→ Direction
Extract the complete data exactly as given.

---+---

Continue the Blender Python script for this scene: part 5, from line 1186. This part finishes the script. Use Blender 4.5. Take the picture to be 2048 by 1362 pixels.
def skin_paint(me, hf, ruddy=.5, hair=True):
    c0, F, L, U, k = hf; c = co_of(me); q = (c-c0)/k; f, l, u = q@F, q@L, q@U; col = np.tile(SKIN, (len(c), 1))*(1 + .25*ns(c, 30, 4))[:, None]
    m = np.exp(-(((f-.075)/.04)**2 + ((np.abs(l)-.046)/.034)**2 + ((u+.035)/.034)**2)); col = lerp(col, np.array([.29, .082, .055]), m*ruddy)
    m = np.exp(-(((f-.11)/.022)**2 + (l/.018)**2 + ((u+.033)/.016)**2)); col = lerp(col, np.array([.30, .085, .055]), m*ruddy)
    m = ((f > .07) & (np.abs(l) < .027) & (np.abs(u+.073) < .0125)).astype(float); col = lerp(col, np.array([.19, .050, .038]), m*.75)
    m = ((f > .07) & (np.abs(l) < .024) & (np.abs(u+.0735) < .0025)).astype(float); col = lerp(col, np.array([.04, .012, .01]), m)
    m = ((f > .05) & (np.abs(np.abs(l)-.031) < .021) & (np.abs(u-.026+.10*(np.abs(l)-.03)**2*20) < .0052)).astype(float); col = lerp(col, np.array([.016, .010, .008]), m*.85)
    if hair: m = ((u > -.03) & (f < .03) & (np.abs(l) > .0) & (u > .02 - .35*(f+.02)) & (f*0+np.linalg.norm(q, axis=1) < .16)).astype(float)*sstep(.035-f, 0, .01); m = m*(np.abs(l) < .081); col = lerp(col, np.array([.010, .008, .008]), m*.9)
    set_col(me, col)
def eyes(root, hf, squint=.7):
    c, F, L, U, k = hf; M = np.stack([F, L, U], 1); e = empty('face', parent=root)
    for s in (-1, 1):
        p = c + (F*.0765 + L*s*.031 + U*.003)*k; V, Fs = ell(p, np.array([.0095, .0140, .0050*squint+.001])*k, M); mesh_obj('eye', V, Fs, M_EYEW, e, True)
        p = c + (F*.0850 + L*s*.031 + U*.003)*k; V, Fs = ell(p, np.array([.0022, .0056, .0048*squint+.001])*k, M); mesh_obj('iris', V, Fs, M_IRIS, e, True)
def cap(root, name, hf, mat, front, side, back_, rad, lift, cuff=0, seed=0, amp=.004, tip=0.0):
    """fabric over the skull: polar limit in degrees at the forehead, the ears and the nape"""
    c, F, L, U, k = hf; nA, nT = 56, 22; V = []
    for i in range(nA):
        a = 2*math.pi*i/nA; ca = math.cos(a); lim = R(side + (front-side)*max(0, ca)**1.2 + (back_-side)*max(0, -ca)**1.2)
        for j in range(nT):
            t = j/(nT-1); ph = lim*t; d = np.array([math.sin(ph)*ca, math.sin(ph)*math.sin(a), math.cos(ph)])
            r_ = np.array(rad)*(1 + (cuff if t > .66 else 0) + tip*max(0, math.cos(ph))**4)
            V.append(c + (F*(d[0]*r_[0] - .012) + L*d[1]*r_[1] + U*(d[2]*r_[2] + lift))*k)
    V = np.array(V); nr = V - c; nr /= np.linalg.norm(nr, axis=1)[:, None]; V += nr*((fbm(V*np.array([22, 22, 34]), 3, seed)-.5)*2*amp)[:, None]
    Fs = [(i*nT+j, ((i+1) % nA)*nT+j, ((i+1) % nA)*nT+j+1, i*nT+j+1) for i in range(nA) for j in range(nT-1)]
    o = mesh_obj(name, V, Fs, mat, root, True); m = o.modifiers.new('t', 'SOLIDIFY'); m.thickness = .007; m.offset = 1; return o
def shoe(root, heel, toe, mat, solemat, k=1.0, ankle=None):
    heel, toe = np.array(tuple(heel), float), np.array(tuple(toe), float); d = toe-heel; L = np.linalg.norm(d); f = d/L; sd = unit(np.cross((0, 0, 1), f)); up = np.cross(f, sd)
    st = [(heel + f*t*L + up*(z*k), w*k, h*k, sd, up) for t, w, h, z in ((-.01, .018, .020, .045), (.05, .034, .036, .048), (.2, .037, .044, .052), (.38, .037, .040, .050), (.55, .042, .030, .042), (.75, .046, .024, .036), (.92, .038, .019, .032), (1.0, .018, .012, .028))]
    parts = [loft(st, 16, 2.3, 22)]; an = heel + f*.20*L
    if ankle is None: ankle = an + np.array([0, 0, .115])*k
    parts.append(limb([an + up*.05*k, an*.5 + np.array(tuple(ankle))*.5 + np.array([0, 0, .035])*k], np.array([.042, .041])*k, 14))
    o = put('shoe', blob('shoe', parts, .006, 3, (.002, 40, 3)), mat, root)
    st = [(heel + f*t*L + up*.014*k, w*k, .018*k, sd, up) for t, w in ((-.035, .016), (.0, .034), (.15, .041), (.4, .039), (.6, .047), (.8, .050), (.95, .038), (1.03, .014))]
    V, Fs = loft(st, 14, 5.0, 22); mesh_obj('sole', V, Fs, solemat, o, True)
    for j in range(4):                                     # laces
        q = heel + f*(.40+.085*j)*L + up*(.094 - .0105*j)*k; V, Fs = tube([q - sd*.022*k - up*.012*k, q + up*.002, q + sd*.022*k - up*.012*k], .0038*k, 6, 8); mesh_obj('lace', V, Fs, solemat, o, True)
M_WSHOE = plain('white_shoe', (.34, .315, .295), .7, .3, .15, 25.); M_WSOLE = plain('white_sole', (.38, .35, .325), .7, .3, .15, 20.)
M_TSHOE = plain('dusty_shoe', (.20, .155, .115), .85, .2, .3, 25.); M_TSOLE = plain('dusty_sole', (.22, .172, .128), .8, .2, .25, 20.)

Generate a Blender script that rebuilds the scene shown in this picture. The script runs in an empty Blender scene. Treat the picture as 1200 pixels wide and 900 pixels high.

---+---

→ Reply
Continue the Blender Python script for this scene: part 5, from line 1186. This part finishes the script. Use Blender 4.5. Take the picture to be 2048 by 1362 pixels.
def skin_paint(me, hf, ruddy=.5, hair=True):
    c0, F, L, U, k = hf; c = co_of(me); q = (c-c0)/k; f, l, u = q@F, q@L, q@U; col = np.tile(SKIN, (len(c), 1))*(1 + .25*ns(c, 30, 4))[:, None]
    m = np.exp(-(((f-.075)/.04)**2 + ((np.abs(l)-.046)/.034)**2 + ((u+.035)/.034)**2)); col = lerp(col, np.array([.29, .082, .055]), m*ruddy)
    m = np.exp(-(((f-.11)/.022)**2 + (l/.018)**2 + ((u+.033)/.016)**2)); col = lerp(col, np.array([.30, .085, .055]), m*ruddy)
    m = ((f > .07) & (np.abs(l) < .027) & (np.abs(u+.073) < .0125)).astype(float); col = lerp(col, np.array([.19, .050, .038]), m*.75)
    m = ((f > .07) & (np.abs(l) < .024) & (np.abs(u+.0735) < .0025)).astype(float); col = lerp(col, np.array([.04, .012, .01]), m)
    m = ((f > .05) & (np.abs(np.abs(l)-.031) < .021) & (np.abs(u-.026+.10*(np.abs(l)-.03)**2*20) < .0052)).astype(float); col = lerp(col, np.array([.016, .010, .008]), m*.85)
    if hair: m = ((u > -.03) & (f < .03) & (np.abs(l) > .0) & (u > .02 - .35*(f+.02)) & (f*0+np.linalg.norm(q, axis=1) < .16)).astype(float)*sstep(.035-f, 0, .01); m = m*(np.abs(l) < .081); col = lerp(col, np.array([.010, .008, .008]), m*.9)
    set_col(me, col)
def eyes(root, hf, squint=.7):
    c, F, L, U, k = hf; M = np.stack([F, L, U], 1); e = empty('face', parent=root)
    for s in (-1, 1):
        p = c + (F*.0765 + L*s*.031 + U*.003)*k; V, Fs = ell(p, np.array([.0095, .0140, .0050*squint+.001])*k, M); mesh_obj('eye', V, Fs, M_EYEW, e, True)
        p = c + (F*.0850 + L*s*.031 + U*.003)*k; V, Fs = ell(p, np.array([.0022, .0056, .0048*squint+.001])*k, M); mesh_obj('iris', V, Fs, M_IRIS, e, True)
def cap(root, name, hf, mat, front, side, back_, rad, lift, cuff=0, seed=0, amp=.004, tip=0.0):
    """fabric over the skull: polar limit in degrees at the forehead, the ears and the nape"""
    c, F, L, U, k = hf; nA, nT = 56, 22; V = []
    for i in range(nA):
        a = 2*math.pi*i/nA; ca = math.cos(a); lim = R(side + (front-side)*max(0, ca)**1.2 + (back_-side)*max(0, -ca)**1.2)
        for j in range(nT):
            t = j/(nT-1); ph = lim*t; d = np.array([math.sin(ph)*ca, math.sin(ph)*math.sin(a), math.cos(ph)])
            r_ = np.array(rad)*(1 + (cuff if t > .66 else 0) + tip*max(0, math.cos(ph))**4)
            V.append(c + (F*(d[0]*r_[0] - .012) + L*d[1]*r_[1] + U*(d[2]*r_[2] + lift))*k)
    V = np.array(V); nr = V - c; nr /= np.linalg.norm(nr, axis=1)[:, None]; V += nr*((fbm(V*np.array([22, 22, 34]), 3, seed)-.5)*2*amp)[:, None]
    Fs = [(i*nT+j, ((i+1) % nA)*nT+j, ((i+1) % nA)*nT+j+1, i*nT+j+1) for i in range(nA) for j in range(nT-1)]
    o = mesh_obj(name, V, Fs, mat, root, True); m = o.modifiers.new('t', 'SOLIDIFY'); m.thickness = .007; m.offset = 1; return o
def shoe(root, heel, toe, mat, solemat, k=1.0, ankle=None):
    heel, toe = np.array(tuple(heel), float), np.array(tuple(toe), float); d = toe-heel; L = np.linalg.norm(d); f = d/L; sd = unit(np.cross((0, 0, 1), f)); up = np.cross(f, sd)
    st = [(heel + f*t*L + up*(z*k), w*k, h*k, sd, up) for t, w, h, z in ((-.01, .018, .020, .045), (.05, .034, .036, .048), (.2, .037, .044, .052), (.38, .037, .040, .050), (.55, .042, .030, .042), (.75, .046, .024, .036), (.92, .038, .019, .032), (1.0, .018, .012, .028))]
    parts = [loft(st, 16, 2.3, 22)]; an = heel + f*.20*L
    if ankle is None: ankle = an + np.array([0, 0, .115])*k
    parts.append(limb([an + up*.05*k, an*.5 + np.array(tuple(ankle))*.5 + np.array([0, 0, .035])*k], np.array([.042, .041])*k, 14))
    o = put('shoe', blob('shoe', parts, .006, 3, (.002, 40, 3)), mat, root)
    st = [(heel + f*t*L + up*.014*k, w*k, .018*k, sd, up) for t, w in ((-.035, .016), (.0, .034), (.15, .041), (.4, .039), (.6, .047), (.8, .050), (.95, .038), (1.03, .014))]
    V, Fs = loft(st, 14, 5.0, 22); mesh_obj('sole', V, Fs, solemat, o, True)
    for j in range(4):                                     # laces
        q = heel + f*(.40+.085*j)*L + up*(.094 - .0105*j)*k; V, Fs = tube([q - sd*.022*k - up*.012*k, q + up*.002, q + sd*.022*k - up*.012*k], .0038*k, 6, 8); mesh_obj('lace', V, Fs, solemat, o, True)
M_WSHOE = plain('white_shoe', (.34, .315, .295), .7, .3, .15, 25.); M_WSOLE = plain('white_sole', (.38, .35, .325), .7, .3, .15, 20.)
M_TSHOE = plain('dusty_shoe', (.20, .155, .115), .85, .2, .3, 25.); M_TSOLE = plain('dusty_sole', (.22, .172, .128), .8, .2, .25, 20.)

Generate a Blender script that rebuilds the scene shown in this picture. The script runs in an empty Blender scene. Treat the picture as 1200 pixels wide and 900 pixels high.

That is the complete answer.